The setup is a short four-step wizard. Go to Bright Smart Meter Connection and you'll see a progress bar: Sign in → Property → Meter → Comparisons.

  1. Sign in. Enter the username (your email) and password you use for the Bright app. These connect to the Glowmarkt API to fetch your data. There's an option to remember your password so syncing keeps working without re-entering it — more on that below.
  2. Property. If your Bright account has more than one property, pick the one with the meter you want. If you only have one, this step is skipped automatically.
  3. Meter. Choose the electricity meter to sync (again, skipped if there's only one).
  4. Comparisons. Finally, set whether you'd like automatic weekly and monthly comparisons. These are switched on by default so you start getting results without lifting a finger.

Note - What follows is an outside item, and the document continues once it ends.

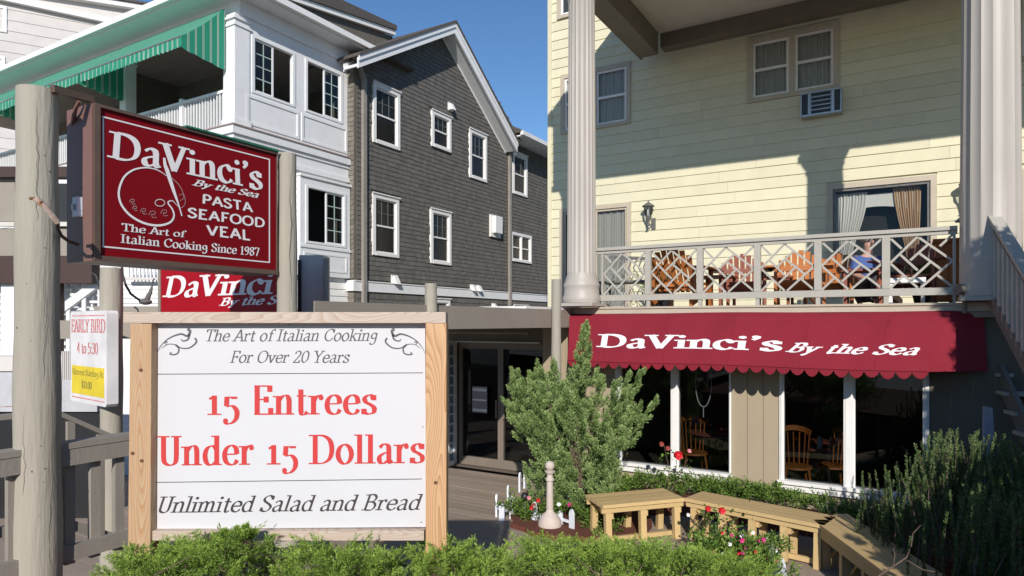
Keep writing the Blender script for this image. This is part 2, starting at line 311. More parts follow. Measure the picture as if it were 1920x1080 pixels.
def disc(mb, x, y, r, fn, off, n=10, ry=None):
    mb.add([fn(x+r*cos(2*pi*i/n), y+(ry or r)*sin(2*pi*i/n), off) for i in range(n)], [tuple(range(n))])
def text(mb, st, T, t, fn, shear=0, serif=True, nib=20, gap=.0, sth=None):
    """fn(x 0..1 along the line, y 0..1 cap height, off)"""
    adv = [GL[ch][0]+gap for ch in st]; tot = sum(adv)-gap+(shear if shear else 0)*.4; x0 = 0; k = 0; nb = radians(nib)
    sth = sth or t*1.1
    if serif: wid = lambda dx, dy, q: t+(T-t)*abs(sin(math.atan2(dy, dx)-nb))**1.4
    else: wid = lambda dx, dy, q: T
    for ch, ad in zip(st, adv):
        g = GL[ch][1]
        if g:
            for kind, p in S(g):
                off = .0001*(k % 9); k += 1
                f2 = lambda x, y, o, x0=x0: fn((x0+x+shear*y)/tot, y, o)
                if kind == 'd':
                    q = p[0]; 
                    if len(p[0]) == 3: x, y, r = p[0]
                    else: x, y = p[0]; r = .06
                    disc(mb, x, y, max(r, T*.5), f2, off)
                elif kind == 's':
                    if serif:
                        (x, y), (hw, _) = p; h = sth
                        yy = y+h/2 if y < .5 and y >= 0 and y < .1 else y-h/2
                        hw += T*.35; e = h/2
                        mb.add([f2(x-hw, yy-e, off), f2(x+hw, yy-e, off), f2(x+hw, yy+e, off), f2(x-hw, yy+e, off)], [(0,1,2,3)])
                else:
                    if not serif and kind == 'L' and ch in 'CEFLSTZ' and abs(p[0][0]-p[1][0]) < .01 and abs(p[0][1]-p[1][1]) < .35: continue
                    pp = cr(p) if kind == 'C' else p
                    ribbon(mb, pp, wid, f2, off)
        x0 += ad
def quadfn(bl, br, tl, tr, to3, lift):
    """bilinear from four 2-D points of a plane to 3-D"""
    def fn(x, y, o):
        a = [bl[i]+(br[i]-bl[i])*x for i in (0, 1)]; b = [tl[i]+(tr[i]-tl[i])*x for i in (0, 1)]
        return to3(a[0]+(b[0]-a[0])*y, lift+o, a[1]+(b[1]-a[1])*y)
    return fn
# ---------------------------------------------------------------- foliage
def leafmesh(name, P, D, Wd, L, tone, mat, bend=None):
    """P base points, D directions, Wd widths, L lengths: one kite (two triangles) each"""
    n = len(P); D = D/np.linalg.norm(D, axis=1, keepdims=True)
    r = rng.normal(size=(n, 3)); sde = np.cross(D, r); sde /= np.linalg.norm(sde, axis=1, keepdims=True)+1e-9
    nrm = np.cross(sde, D)
    v = np.empty((n, 4, 3)); v[:, 0] = P; mid = P+D*(L*.5)[:, None]
    v[:, 1] = mid+sde*(Wd*.5)[:, None]; v[:, 3] = mid-sde*(Wd*.5)[:, None]; v[:, 2] = P+D*L[:, None]+nrm*(L*.18)[:, None]
    me = bpy.data.meshes.new(name); me.vertices.add(4*n); me.vertices.foreach_set('co', v.reshape(-1).astype(np.float32))
    me.loops.add(4*n); me.loops.foreach_set('vertex_index', np.arange(4*n, dtype=np.int32)); me.polygons.add(n)
    me.polygons.foreach_set('loop_start', np.arange(0, 4*n, 4, dtype=np.int32))
    me.update(calc_edges=True); me.validate()
    at = me.attributes.new('tone', 'FLOAT', 'POINT'); at.data.foreach_set('value', np.repeat(tone, 4).astype(np.float32))
    me.materials.append(mat); return me
def plumes(P0, D0, Ls, R, per, lw, ll, spread=.7, sag=0, tbase=.5, side=14):
    """feathery plumes: per leaves along each axis, on short side twigs"""
    m = len(P0); idx = np.repeat(np.arange(m), per); n = m*per
    d = D0/np.linalg.norm(D0, axis=1, keepdims=True)
    t = rng.random(n)**.85; 
    ref = rng.normal(size=(m, 3)); a = np.cross(d, ref); a /= np.linalg.norm(a, axis=1, keepdims=True); b = np.cross(d, a)
    tw = rng.integers(0, side, n); ph = tw*2.399+idx*1.3; tt = (tw+.5)/side     # the twig a leaf sits on
    rr = rng.random(n); rad = R[idx]*(1-tt)**.6*rr
    rd = a[idx]*np.cos(ph)[:, None]+b[idx]*np.sin(ph)[:, None]
    pos = P0[idx]+d[idx]*(Ls[idx]*(tt*.85+rr*R[idx]/Ls[idx]*.9+rng.normal(0, .02, n)))[:, None]+rd*rad[:, None]+rng.normal(0, .1, (n, 3))*R[idx][:, None]*.35
    pos[:, 2] -= sag*(tt**2)*Ls[idx]
    dirs = d[idx]*.8+rd*spread+rng.normal(0, .35, (n, 3))
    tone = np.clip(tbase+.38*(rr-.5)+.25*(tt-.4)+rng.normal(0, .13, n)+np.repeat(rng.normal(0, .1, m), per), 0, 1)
    tone = np.where(rng.random(n) < .02, -1, tone)
    return pos, dirs, lw*rng.uniform(.7, 1.3, n), ll*rng.uniform(.7, 1.35, n), tone
def twigs(P0, D0, Ls, r, base=None):
    mb = MB()
    for p, d, L in zip(P0, D0, Ls):
        d = Vector(d).normalized(); p = Vector(p); mb.tube([p-d*L*.25, p+d*L*.35, p+d*L*.8], [r, r*.7, r*.25], 4, False)
    return mb
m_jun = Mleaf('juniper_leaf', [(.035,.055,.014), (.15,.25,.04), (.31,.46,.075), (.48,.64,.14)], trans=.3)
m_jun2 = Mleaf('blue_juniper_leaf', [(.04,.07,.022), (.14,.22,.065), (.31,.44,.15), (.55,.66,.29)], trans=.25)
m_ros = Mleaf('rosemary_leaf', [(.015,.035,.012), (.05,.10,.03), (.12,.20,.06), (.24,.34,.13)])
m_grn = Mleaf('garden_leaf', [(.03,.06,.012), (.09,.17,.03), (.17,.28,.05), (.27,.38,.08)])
m_twig = M('twig_bark', (.16,.11,.08), .9, (.09,.06,.045), 20)
# ================================================================ THE SETTING
def world_mb(polys, z0, z1):
    mb = MB()
    for poly in polys: mb.prism(poly, lambda a, o, b: (a, b, o), z0, z1)
    return mb
mb = MB(); mb.add([(-900,-600,-.1),(900,-600,-.1),(900,1500,-.1),(-900,1500,-.1)], [(0,1,2,3)])
solo('ground', 'sandy ground under and beyond the buildings', 'ground', mb, m_soil, ang=0, kind='structure')
mb = MB(); mb.add([(-120,-60,.806),(120,-60,.806),(120,-.35,.806),(-120,-.35,.806)], [(0,1,2,3)]); solo('pavement', 'pale concrete pavement and street behind the planting bed', 'pavement', mb, M('concrete', (.42,.40,.36), .9, (.34,.32,.29), 2, 1), ang=0, kind='structure')
mound = [(-2.45,4.15),(3.2,4.2),(4.6,3.1),(14,-2),(14,-30),(-22.9,-30),(-5.27,-.35)]
mb = world_mb([mound], -.09, .80)
solo('planting_bed', 'raised street side planting bed covered in red mulch', 'planting bed', mb, m_mulch, ang=0, kind='structure')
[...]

That's it — you'll see a confirmation, and your readings will sync each night from then on.

Worked example

A typical first connection looks like this: install Bright, register with you@example.com, wait until the app shows yesterday's usage, then come here, sign in with those same details, accept the single property and single meter that appear, leave the comparison toggles on, and finish. The next morning your dashboard shows your first synced readings and an initial comparison.

Common mistakes

  • Connecting before Bright has data. If the Bright app itself isn't showing readings yet, there's nothing for us to sync. Get Bright working first, then connect.
  • Forgetting the connection expires. If you don't tick "remember my password", the Bright connection needs refreshing roughly every seven days — you'll be asked to re-enter your password when it lapses. Ticking the box lets syncing renew itself automatically. You can also turn on failure notifications so you get a single email if syncing ever stops.
  • Too many sign-in attempts. To protect your Glowmarkt account from being locked, sign-in is limited to five attempts every fifteen minutes. If you hit that, just wait the few minutes shown and try again — double-check your Bright password in the app first.

Option 2: Upload a CSV (manual import)

What it is

If you'd rather not connect an account, or your data comes from somewhere Bright doesn't cover, you can upload a CSV of your half-hourly readings directly. This is ideal for a one-off import or for topping up a specific date range.

The uploader recognises four common formats automatically, so in most cases you just choose your file and it works out the rest:

  • Standard smart meter export
  • Octopus Energy export
  • n3rgy / Glowmarkt portal export
  • A plain datetime format (where it will ask one extra question — see below)

How to upload

  1. Export your half-hourly data from your supplier or energy portal as a CSV. (Octopus, EDF, n3rgy and the Glowmarkt portal all offer this — look for "half-hourly" or "30-minute" consumption data.)
  2. On the Upload page, select your CSV file.
  3. The format is detected automatically. If the file is recognised, it's imported immediately and you're taken straight to a comparison.
  4. If the format can't be identified, you'll be asked to pick it from a list. If you choose the plain datetime format, you'll also be asked whether the times are in UTC/GMT or UK local time — this matters, so answer carefully (see mistakes below).

Worked example

Say you download a half-hourly CSV from your Octopus account covering the last three months. You select it on the Upload page, the system detects "Octopus Energy format", imports it, tells you how many new slots were added (and quietly skips any duplicates you'd already uploaded), and drops you onto a comparison for that data. Done in one step.

Common mistakes

  • Choosing the wrong timezone on an ambiguous file. When the uploader asks UTC vs UK local, picking wrong shifts every reading by up to an hour. That throws off which half-hour slot each reading lands in — and for time-of-use tariffs, the slot is everything. If your export came from a UK energy portal, it's usually UK local time; if you're unsure, check whether the file's overnight timestamps line up with your cheap-rate window.
  • Files that are too big. There are limits on file size, number of rows, and how many days a single file can span. If your export is rejected for being too large, split it into smaller date ranges and upload them one at a time — duplicates are skipped automatically, so overlapping ranges are harmless.
  • Very old readings being skipped. Readings before the site's minimum date are ignored on import. If your row count comes in lower than expected, that's usually why — the message will tell you how many were skipped.
  • Hitting the upload allowance. There are per-hour, per-day and per-week upload limits (Bright auto-syncs don't count against these). The Upload page shows your remaining allowance, so you can see at a glance how many you have left.

After your readings are in

Whichever route you took, head to My Readings to see what you've got. Each upload shows its date range and a coverage bar, with badges for the important stuff:

  • Full coverage — every day in the range has readings. Ideal.
  • Missing days — gaps where no data exists. If you have a Bright connection, there's a one-click button to fill these from Bright.
  • Partial days — days with fewer than the full set of half-hourly slots, usually from a brief API or meter outage. These can also be topped up from Bright, or by uploading a CSV for those dates.

Good coverage matters because a comparison is only as accurate as the data behind it: a month with missing days will understate your usage and flatter every tariff equally, which muddies the ranking.

Once you're happy with your coverage, run a comparison — and you'll see exactly what every tariff in your region would have cost you against your own real usage.